### WHAT IS BEING ASKED
Every line in the listing is to be echoed verbatim.

# # # #

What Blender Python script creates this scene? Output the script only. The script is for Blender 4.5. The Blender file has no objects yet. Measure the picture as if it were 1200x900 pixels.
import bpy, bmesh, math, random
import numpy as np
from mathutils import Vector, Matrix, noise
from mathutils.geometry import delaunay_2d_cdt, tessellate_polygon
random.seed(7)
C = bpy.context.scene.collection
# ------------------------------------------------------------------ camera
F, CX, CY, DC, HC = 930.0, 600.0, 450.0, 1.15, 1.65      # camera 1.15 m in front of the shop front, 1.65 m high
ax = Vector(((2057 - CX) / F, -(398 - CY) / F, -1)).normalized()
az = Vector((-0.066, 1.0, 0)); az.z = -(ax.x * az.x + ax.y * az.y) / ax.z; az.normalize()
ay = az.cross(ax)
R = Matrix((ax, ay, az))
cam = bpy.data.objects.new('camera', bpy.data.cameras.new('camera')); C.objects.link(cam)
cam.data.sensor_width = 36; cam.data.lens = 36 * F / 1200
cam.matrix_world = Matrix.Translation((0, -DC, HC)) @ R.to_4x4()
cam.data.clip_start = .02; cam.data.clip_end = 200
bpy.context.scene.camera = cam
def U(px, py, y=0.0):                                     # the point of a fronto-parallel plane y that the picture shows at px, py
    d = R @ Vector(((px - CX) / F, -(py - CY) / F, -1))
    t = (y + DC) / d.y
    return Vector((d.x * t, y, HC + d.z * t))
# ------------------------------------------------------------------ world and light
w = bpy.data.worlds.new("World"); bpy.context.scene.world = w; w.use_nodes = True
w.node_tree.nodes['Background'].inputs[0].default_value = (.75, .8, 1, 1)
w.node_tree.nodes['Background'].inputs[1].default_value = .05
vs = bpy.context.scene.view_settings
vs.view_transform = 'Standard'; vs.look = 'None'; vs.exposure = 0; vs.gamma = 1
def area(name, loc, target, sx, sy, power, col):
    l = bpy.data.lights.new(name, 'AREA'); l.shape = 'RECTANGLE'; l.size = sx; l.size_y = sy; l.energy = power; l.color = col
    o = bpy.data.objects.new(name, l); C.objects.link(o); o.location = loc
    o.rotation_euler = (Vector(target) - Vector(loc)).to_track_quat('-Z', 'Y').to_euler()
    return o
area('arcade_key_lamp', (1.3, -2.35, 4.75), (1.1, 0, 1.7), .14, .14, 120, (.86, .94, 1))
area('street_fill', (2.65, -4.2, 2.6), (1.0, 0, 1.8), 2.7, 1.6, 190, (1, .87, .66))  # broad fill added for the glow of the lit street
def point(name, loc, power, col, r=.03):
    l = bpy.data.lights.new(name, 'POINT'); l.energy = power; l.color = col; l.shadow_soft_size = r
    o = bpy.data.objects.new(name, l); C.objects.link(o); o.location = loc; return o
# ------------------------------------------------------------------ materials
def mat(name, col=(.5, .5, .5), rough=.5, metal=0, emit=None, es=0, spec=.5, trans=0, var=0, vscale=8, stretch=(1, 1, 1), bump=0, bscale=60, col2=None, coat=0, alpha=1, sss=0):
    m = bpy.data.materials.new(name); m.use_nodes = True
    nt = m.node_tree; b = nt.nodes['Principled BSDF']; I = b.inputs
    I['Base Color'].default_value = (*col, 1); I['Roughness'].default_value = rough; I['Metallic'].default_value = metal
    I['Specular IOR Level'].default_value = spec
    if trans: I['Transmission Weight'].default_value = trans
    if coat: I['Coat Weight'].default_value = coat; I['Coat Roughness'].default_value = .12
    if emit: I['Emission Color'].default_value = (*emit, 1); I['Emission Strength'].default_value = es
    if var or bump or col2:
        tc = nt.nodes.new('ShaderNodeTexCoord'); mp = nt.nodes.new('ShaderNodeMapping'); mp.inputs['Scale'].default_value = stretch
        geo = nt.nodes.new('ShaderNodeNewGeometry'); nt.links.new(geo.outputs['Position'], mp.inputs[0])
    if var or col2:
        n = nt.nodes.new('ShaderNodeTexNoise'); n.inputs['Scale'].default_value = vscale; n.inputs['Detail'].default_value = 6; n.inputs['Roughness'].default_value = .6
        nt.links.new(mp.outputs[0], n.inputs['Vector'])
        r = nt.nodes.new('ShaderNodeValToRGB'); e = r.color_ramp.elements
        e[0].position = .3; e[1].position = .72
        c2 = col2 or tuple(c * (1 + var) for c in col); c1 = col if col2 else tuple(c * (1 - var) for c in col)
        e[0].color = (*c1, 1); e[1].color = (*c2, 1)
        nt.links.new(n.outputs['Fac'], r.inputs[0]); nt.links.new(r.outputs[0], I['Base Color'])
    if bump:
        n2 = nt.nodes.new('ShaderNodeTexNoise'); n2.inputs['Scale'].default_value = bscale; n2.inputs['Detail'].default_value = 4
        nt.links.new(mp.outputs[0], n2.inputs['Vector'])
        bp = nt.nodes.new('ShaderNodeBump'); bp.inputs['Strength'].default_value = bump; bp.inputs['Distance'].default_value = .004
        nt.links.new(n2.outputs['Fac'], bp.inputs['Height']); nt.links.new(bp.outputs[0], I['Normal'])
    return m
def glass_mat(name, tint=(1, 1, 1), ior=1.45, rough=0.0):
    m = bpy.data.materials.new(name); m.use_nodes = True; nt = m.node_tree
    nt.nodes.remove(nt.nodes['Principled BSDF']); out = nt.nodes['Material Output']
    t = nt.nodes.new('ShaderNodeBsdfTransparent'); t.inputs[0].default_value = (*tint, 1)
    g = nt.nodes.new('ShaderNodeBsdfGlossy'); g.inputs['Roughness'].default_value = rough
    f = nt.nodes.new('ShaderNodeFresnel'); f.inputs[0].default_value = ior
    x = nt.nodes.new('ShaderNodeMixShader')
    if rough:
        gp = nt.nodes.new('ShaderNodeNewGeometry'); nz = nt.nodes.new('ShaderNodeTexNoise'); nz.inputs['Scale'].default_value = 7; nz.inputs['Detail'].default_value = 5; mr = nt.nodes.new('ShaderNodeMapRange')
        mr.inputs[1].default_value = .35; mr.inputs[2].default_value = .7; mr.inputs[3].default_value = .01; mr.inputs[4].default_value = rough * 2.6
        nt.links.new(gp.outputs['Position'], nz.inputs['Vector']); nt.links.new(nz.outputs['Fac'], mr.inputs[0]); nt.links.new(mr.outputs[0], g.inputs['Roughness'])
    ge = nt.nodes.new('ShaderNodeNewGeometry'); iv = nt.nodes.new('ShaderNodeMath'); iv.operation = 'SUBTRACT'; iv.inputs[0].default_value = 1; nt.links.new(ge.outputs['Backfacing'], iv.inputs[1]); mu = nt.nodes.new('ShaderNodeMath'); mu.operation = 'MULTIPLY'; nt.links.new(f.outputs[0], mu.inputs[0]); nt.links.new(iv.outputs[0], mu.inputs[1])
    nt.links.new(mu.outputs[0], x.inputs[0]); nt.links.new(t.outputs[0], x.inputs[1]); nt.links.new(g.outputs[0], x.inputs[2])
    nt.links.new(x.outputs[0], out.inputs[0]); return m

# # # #

### COMPLETED TASK
What Blender Python script creates this scene? Output the script only. The script is for Blender 4.5. The Blender file has no objects yet. Measure the picture as if it were 1200x900 pixels.
import bpy, bmesh, math, random
import numpy as np
from mathutils import Vector, Matrix, noise
from mathutils.geometry import delaunay_2d_cdt, tessellate_polygon
random.seed(7)
C = bpy.context.scene.collection
# ------------------------------------------------------------------ camera
F, CX, CY, DC, HC = 930.0, 600.0, 450.0, 1.15, 1.65      # camera 1.15 m in front of the shop front, 1.65 m high
ax = Vector(((2057 - CX) / F, -(398 - CY) / F, -1)).normalized()
az = Vector((-0.066, 1.0, 0)); az.z = -(ax.x * az.x + ax.y * az.y) / ax.z; az.normalize()
ay = az.cross(ax)
R = Matrix((ax, ay, az))
cam = bpy.data.objects.new('camera', bpy.data.cameras.new('camera')); C.objects.link(cam)
cam.data.sensor_width = 36; cam.data.lens = 36 * F / 1200
cam.matrix_world = Matrix.Translation((0, -DC, HC)) @ R.to_4x4()
cam.data.clip_start = .02; cam.data.clip_end = 200
bpy.context.scene.camera = cam
def U(px, py, y=0.0):                                     # the point of a fronto-parallel plane y that the picture shows at px, py
    d = R @ Vector(((px - CX) / F, -(py - CY) / F, -1))
    t = (y + DC) / d.y
    return Vector((d.x * t, y, HC + d.z * t))
# ------------------------------------------------------------------ world and light
w = bpy.data.worlds.new("World"); bpy.context.scene.world = w; w.use_nodes = True
w.node_tree.nodes['Background'].inputs[0].default_value = (.75, .8, 1, 1)
w.node_tree.nodes['Background'].inputs[1].default_value = .05
vs = bpy.context.scene.view_settings
vs.view_transform = 'Standard'; vs.look = 'None'; vs.exposure = 0; vs.gamma = 1
def area(name, loc, target, sx, sy, power, col):
    l = bpy.data.lights.new(name, 'AREA'); l.shape = 'RECTANGLE'; l.size = sx; l.size_y = sy; l.energy = power; l.color = col
    o = bpy.data.objects.new(name, l); C.objects.link(o); o.location = loc
    o.rotation_euler = (Vector(target) - Vector(loc)).to_track_quat('-Z', 'Y').to_euler()
    return o
area('arcade_key_lamp', (1.3, -2.35, 4.75), (1.1, 0, 1.7), .14, .14, 120, (.86, .94, 1))
area('street_fill', (2.65, -4.2, 2.6), (1.0, 0, 1.8), 2.7, 1.6, 190, (1, .87, .66))  # broad fill added for the glow of the lit street
def point(name, loc, power, col, r=.03):
    l = bpy.data.lights.new(name, 'POINT'); l.energy = power; l.color = col; l.shadow_soft_size = r
    o = bpy.data.objects.new(name, l); C.objects.link(o); o.location = loc; return o
# ------------------------------------------------------------------ materials
def mat(name, col=(.5, .5, .5), rough=.5, metal=0, emit=None, es=0, spec=.5, trans=0, var=0, vscale=8, stretch=(1, 1, 1), bump=0, bscale=60, col2=None, coat=0, alpha=1, sss=0):
    m = bpy.data.materials.new(name); m.use_nodes = True
    nt = m.node_tree; b = nt.nodes['Principled BSDF']; I = b.inputs
    I['Base Color'].default_value = (*col, 1); I['Roughness'].default_value = rough; I['Metallic'].default_value = metal
    I['Specular IOR Level'].default_value = spec
    if trans: I['Transmission Weight'].default_value = trans
    if coat: I['Coat Weight'].default_value = coat; I['Coat Roughness'].default_value = .12
    if emit: I['Emission Color'].default_value = (*emit, 1); I['Emission Strength'].default_value = es
    if var or bump or col2:
        tc = nt.nodes.new('ShaderNodeTexCoord'); mp = nt.nodes.new('ShaderNodeMapping'); mp.inputs['Scale'].default_value = stretch
        geo = nt.nodes.new('ShaderNodeNewGeometry'); nt.links.new(geo.outputs['Position'], mp.inputs[0])
    if var or col2:
        n = nt.nodes.new('ShaderNodeTexNoise'); n.inputs['Scale'].default_value = vscale; n.inputs['Detail'].default_value = 6; n.inputs['Roughness'].default_value = .6
        nt.links.new(mp.outputs[0], n.inputs['Vector'])
        r = nt.nodes.new('ShaderNodeValToRGB'); e = r.color_ramp.elements
        e[0].position = .3; e[1].position = .72
        c2 = col2 or tuple(c * (1 + var) for c in col); c1 = col if col2 else tuple(c * (1 - var) for c in col)
        e[0].color = (*c1, 1); e[1].color = (*c2, 1)
        nt.links.new(n.outputs['Fac'], r.inputs[0]); nt.links.new(r.outputs[0], I['Base Color'])
    if bump:
        n2 = nt.nodes.new('ShaderNodeTexNoise'); n2.inputs['Scale'].default_value = bscale; n2.inputs['Detail'].default_value = 4
        nt.links.new(mp.outputs[0], n2.inputs['Vector'])
        bp = nt.nodes.new('ShaderNodeBump'); bp.inputs['Strength'].default_value = bump; bp.inputs['Distance'].default_value = .004
        nt.links.new(n2.outputs['Fac'], bp.inputs['Height']); nt.links.new(bp.outputs[0], I['Normal'])
    return m
def glass_mat(name, tint=(1, 1, 1), ior=1.45, rough=0.0):
    m = bpy.data.materials.new(name); m.use_nodes = True; nt = m.node_tree
    nt.nodes.remove(nt.nodes['Principled BSDF']); out = nt.nodes['Material Output']
    t = nt.nodes.new('ShaderNodeBsdfTransparent'); t.inputs[0].default_value = (*tint, 1)
    g = nt.nodes.new('ShaderNodeBsdfGlossy'); g.inputs['Roughness'].default_value = rough
    f = nt.nodes.new('ShaderNodeFresnel'); f.inputs[0].default_value = ior
    x = nt.nodes.new('ShaderNodeMixShader')
    if rough:
        gp = nt.nodes.new('ShaderNodeNewGeometry'); nz = nt.nodes.new('ShaderNodeTexNoise'); nz.inputs['Scale'].default_value = 7; nz.inputs['Detail'].default_value = 5; mr = nt.nodes.new('ShaderNodeMapRange')
        mr.inputs[1].default_value = .35; mr.inputs[2].default_value = .7; mr.inputs[3].default_value = .01; mr.inputs[4].default_value = rough * 2.6
        nt.links.new(gp.outputs['Position'], nz.inputs['Vector']); nt.links.new(nz.outputs['Fac'], mr.inputs[0]); nt.links.new(mr.outputs[0], g.inputs['Roughness'])
    ge = nt.nodes.new('ShaderNodeNewGeometry'); iv = nt.nodes.new('ShaderNodeMath'); iv.operation = 'SUBTRACT'; iv.inputs[0].default_value = 1; nt.links.new(ge.outputs['Backfacing'], iv.inputs[1]); mu = nt.nodes.new('ShaderNodeMath'); mu.operation = 'MULTIPLY'; nt.links.new(f.outputs[0], mu.inputs[0]); nt.links.new(iv.outputs[0], mu.inputs[1])
    nt.links.new(mu.outputs[0], x.inputs[0]); nt.links.new(t.outputs[0], x.inputs[1]); nt.links.new(g.outputs[0], x.inputs[2])
    nt.links.new(x.outputs[0], out.inputs[0]); return m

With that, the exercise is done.